As Gornick walks with her aged mother through the streets of New York, arguing and remembering the past, each wins the reader’s admiration: the caustic and clear-thinking daughter, for her courage and tenacity in really talking to her mother about the most basic issues of their lives, and the still powerful and intuitively-wise old woman, who again and again proves herself her daughter’s mother.
Richard Hoffman’s Half the House leaps from three to four dates, sometimes backwards sometimes forwards. Each chapter is titled by the year.
Richard Hoffman recalls his boyhood in postwar, blue collar Allentown, PA, a world of breweries and ballfields, by turns idyllic and brutal. He depicts his family’s struggles to maintain their dignity while caring for two of his brothers, who are terminally ill, and reveals how, under such circumstances, hope and denial become one; love and rage are inextricably fused; and silence and unreality threaten.
Memoirs with Research
Chloe Caldwell’s The Red Zone: A Love Story series of personal essay about menstruation supported with research.

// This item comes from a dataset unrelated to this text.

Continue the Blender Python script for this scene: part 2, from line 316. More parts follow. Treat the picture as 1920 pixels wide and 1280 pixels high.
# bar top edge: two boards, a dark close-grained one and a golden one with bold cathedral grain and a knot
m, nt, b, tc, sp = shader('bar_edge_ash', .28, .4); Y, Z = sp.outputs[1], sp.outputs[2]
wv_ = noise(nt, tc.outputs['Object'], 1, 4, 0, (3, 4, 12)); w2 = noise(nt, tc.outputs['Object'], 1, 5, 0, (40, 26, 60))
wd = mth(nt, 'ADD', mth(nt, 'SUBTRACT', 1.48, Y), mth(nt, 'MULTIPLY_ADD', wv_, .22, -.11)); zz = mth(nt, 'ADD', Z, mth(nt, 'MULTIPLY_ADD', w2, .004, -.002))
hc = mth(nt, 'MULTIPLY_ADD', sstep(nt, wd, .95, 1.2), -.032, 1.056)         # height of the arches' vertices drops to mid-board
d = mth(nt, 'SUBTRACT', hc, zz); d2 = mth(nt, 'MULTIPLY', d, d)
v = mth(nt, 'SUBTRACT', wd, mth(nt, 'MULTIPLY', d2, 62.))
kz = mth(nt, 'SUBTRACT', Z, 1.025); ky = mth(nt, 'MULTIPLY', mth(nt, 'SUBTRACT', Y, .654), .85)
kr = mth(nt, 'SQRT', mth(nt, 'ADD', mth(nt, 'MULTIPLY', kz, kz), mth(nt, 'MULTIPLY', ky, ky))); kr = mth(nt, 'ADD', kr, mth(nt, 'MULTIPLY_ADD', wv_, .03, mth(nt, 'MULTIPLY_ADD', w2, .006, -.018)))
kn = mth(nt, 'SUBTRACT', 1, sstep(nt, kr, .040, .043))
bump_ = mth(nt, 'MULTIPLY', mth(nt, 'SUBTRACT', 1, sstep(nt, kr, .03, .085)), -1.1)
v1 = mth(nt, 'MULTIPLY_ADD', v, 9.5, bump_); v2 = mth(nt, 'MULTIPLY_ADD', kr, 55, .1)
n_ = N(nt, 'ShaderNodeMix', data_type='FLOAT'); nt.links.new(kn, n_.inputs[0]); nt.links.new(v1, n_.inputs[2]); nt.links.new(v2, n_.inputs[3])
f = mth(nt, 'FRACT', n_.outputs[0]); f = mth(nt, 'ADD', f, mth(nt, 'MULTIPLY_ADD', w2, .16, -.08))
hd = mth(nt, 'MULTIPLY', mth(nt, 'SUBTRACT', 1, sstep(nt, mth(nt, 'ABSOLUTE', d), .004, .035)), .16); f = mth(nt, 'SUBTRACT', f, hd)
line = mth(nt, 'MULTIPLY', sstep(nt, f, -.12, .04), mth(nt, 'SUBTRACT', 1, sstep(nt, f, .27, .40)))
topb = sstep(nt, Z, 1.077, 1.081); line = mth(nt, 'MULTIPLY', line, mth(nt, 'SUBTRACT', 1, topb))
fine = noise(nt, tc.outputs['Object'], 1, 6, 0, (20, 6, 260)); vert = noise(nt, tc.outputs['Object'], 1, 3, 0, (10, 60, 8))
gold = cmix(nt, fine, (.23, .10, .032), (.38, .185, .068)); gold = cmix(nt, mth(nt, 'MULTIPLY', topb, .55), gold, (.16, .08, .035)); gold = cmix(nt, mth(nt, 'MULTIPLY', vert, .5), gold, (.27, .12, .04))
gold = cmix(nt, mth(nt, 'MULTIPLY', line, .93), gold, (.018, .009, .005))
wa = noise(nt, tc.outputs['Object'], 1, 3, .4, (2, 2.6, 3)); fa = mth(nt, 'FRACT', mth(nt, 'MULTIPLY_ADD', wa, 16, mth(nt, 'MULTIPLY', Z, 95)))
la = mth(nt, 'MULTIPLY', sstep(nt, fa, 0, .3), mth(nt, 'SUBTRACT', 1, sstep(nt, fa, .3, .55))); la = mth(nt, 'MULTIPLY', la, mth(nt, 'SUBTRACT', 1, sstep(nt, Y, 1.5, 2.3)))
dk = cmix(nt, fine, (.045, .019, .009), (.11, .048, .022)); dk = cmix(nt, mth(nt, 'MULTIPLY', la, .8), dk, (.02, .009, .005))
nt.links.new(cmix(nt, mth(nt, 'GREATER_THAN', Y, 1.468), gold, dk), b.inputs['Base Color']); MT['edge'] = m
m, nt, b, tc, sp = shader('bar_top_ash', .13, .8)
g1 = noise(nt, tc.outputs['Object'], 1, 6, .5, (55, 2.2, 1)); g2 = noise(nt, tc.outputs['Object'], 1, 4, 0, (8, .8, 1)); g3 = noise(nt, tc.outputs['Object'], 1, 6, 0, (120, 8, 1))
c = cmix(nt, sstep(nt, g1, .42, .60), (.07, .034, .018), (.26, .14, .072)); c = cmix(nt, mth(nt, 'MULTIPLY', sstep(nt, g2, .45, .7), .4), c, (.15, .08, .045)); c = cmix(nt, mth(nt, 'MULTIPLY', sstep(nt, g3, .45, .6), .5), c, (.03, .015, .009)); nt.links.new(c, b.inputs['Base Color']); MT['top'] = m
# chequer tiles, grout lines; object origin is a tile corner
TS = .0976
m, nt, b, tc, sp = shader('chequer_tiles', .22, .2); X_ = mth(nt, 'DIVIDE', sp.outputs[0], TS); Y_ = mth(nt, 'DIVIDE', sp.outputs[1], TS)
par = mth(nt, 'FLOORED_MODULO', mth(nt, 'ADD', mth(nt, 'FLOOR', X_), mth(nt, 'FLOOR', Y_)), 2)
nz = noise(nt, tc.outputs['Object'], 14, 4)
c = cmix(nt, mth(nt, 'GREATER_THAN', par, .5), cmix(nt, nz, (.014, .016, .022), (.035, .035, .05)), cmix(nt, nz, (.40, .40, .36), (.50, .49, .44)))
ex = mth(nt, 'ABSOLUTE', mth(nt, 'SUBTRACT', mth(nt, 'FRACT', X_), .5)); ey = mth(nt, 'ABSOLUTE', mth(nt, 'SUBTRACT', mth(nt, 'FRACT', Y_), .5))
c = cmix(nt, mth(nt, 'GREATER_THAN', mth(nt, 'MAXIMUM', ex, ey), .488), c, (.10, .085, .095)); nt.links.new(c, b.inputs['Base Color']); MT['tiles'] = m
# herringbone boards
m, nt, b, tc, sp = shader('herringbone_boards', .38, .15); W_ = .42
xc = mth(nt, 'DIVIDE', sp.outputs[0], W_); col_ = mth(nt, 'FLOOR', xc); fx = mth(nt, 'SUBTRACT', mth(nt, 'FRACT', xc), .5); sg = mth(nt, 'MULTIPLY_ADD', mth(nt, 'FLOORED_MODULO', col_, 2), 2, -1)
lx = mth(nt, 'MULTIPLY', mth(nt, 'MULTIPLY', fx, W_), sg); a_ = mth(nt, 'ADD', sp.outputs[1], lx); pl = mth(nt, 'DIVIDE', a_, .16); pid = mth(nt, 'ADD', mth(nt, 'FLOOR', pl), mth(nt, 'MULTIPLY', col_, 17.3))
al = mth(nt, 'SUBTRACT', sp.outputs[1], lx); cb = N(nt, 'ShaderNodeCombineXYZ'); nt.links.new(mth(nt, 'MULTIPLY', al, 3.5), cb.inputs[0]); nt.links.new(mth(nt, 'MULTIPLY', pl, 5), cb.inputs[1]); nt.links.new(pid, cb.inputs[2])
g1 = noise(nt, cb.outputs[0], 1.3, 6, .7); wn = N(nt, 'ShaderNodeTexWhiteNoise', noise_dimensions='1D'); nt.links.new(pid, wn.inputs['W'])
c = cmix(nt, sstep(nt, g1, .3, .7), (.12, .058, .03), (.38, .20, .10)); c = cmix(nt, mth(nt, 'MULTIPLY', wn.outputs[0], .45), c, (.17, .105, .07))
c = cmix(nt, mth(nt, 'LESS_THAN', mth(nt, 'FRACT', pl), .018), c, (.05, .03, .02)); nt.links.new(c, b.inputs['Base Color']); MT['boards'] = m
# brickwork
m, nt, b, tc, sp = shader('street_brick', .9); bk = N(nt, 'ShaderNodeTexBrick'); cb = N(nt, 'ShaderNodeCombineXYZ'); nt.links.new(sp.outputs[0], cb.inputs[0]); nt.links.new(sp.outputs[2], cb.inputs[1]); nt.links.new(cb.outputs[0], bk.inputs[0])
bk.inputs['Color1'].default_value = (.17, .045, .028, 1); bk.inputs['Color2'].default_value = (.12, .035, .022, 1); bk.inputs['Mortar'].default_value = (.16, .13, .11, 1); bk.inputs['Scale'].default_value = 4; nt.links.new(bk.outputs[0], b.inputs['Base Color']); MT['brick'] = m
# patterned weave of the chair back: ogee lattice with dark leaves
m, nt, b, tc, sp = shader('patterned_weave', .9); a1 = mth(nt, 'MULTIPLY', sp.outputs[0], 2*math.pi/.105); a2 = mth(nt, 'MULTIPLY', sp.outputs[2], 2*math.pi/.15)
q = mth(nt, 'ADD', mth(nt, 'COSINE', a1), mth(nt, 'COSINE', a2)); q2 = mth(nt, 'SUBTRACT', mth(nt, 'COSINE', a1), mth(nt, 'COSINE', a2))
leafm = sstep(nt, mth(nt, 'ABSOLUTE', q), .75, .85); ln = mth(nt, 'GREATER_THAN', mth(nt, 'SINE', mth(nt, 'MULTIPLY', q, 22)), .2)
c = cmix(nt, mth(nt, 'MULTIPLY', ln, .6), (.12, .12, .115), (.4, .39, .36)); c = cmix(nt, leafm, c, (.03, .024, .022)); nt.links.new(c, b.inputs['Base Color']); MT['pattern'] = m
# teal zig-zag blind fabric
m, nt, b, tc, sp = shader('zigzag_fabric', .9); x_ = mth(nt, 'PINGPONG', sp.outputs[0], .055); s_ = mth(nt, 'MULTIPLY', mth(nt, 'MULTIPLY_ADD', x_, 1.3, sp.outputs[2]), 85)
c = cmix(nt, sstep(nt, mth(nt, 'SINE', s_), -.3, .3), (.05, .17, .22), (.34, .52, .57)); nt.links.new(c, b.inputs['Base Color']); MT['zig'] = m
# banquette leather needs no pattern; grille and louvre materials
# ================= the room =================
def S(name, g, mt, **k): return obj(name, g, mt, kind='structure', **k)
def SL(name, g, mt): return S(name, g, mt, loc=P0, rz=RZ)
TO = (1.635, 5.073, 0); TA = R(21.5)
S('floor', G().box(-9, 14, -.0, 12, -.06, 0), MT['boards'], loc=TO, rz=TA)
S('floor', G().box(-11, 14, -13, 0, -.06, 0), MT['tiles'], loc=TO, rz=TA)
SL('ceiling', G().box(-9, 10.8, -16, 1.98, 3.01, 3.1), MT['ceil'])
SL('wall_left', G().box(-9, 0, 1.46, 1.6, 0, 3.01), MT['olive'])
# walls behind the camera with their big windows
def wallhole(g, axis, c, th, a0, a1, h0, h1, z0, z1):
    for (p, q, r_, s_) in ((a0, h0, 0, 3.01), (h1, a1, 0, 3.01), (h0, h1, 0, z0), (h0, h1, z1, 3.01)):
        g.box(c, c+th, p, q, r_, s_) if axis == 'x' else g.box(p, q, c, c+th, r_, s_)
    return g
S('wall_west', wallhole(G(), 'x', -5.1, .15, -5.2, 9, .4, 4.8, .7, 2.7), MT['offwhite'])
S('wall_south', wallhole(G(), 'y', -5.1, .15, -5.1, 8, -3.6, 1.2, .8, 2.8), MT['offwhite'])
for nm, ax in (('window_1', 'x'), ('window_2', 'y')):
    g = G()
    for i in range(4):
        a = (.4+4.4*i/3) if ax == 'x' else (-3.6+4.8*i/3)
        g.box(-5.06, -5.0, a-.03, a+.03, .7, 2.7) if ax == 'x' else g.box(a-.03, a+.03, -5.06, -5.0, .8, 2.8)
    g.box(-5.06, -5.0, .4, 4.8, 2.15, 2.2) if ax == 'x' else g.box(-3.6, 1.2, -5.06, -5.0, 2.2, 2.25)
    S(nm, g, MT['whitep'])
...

Compelled to understand the truth of what’s happening to her every month, Chloe documents attitudes toward menstruation among her peers and family, reads Reddit threads about PMS, goes on antidepressants, goes off antidepressants, goes on antidepressants again, attends a conference called Break the Cycle, and learns about premenstrual dysphoric disorder, PMDD, which helps her name what she’s been going through.
Gretel Ehrlich’s A Match to the Heart: One Woman’s Story of Being Struck by Lightning intersperses personal narrative and scientific research.
After nature writer Gretel Ehrlich was struck by lightning near her Wyoming ranch and almost died, she embarked on a painstaking and visionary journey back to the land of the living. With the help of an extraordinary cardiologist and the companionship of her beloved dog Sam, she avidly explores the natural and spiritual world to make sense of what happened to her.
Memoirs in Verse
Lucinda Watson’s The Favorite is a collection of poems spanning a three part narrative which revolves around family.
The Favorite is, in Cig Harvey’s words, “an arrow to the heart.” Its sixty-four poems are gently shaped into three parts as Watson leads readers into her childhood’s world of social privilege, recognizes the psychological costs inhabitants pay, and demonstrates a wide and wonderful range of reactions.
Marilyn Nelson’s How I Discovered Poetry is a book of poetry which tells the story of a poet’s journey of her craft.
Marilyn Nelson tells the story of her development as an artist and young woman through fifty eye-opening poems. Readers are given an intimate portrait of her growing self-awareness and artistic inspiration along with a larger view of the world around her: racial tensions, the Cold War era, and the first stirrings of the feminist movement.